Thursday, August 03, 2006

The Lost World of the Scientists

An excellent article in the Columbia Journalism Review illuminating the challenge of writing about a field where being confused is a prerequisite and living with ambiguity a way of life.

An excerpt.

Weird Science
Why editors must dare to be dumb
By K.C. Cole


Like many beat reporters, science journalists spend a great deal of time educating their editors about the peculiarities of their fields, and by and large those exchanges are not only illuminating but ultimately lead to better stories. But there’s one place we hit a wall.

No, it’s not that editors aren’t smart enough to understand science. Actually, it’s the opposite: they’re too accustomed to being smart, and thus can’t deal with the fact that they don’t understand it.

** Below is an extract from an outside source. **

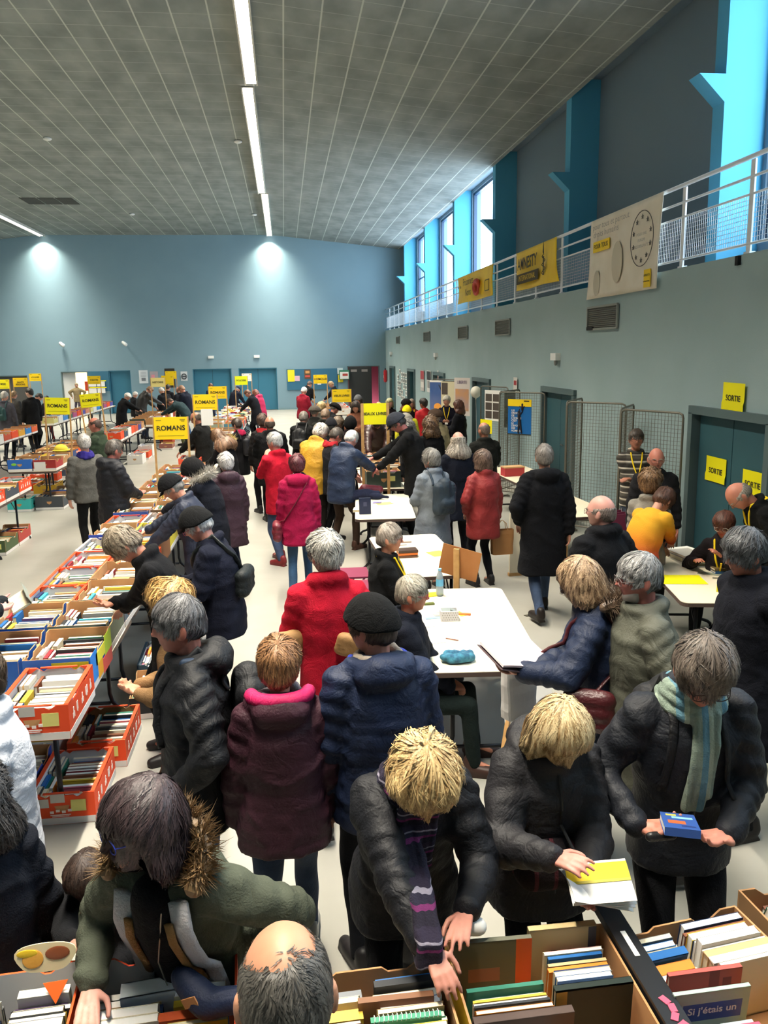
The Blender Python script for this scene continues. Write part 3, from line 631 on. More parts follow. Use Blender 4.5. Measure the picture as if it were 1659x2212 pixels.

And because they’re uncomfortable feeling confused, readers are left in the dark about a universe of research that eludes easy explanation.

I was discussing this problem recently with a colleague who had been beating his head against the wall for months trying to get a story about a mysterious “dark force” in cosmology past editors at The New Yorker: “They kept saying they didn’t understand it!” he complained. Well, of course they didn’t understand it. Nobody understands it. That’s precisely what makes it so interesting.

In science, feeling confused is essential to progress. An unwillingness to feel lost, in fact, can stop creativity dead in its tracks. A mathematician once told me he thought this was the reason young mathematicians make the big discoveries. Math can be hard, he said, even for the biggest brains around.

Mathematicians may spend hours just trying to figure out a line of equations. All the while, they feel dumb and inadequate. Then one day, these young mathematicians become established, become professors, acquire secretaries and offices. They don’t want to feel stupid anymore. And they stop doing great work.

In a way, you can’t really blame either scientists or editors for backing off. Stumbling around in the dark can be dangerous. “By its very nature, the edge of knowledge is at the same time the edge of ignorance,” is how one cosmologist put it. “Many who have visited it have been cut and bloodied by the experience.”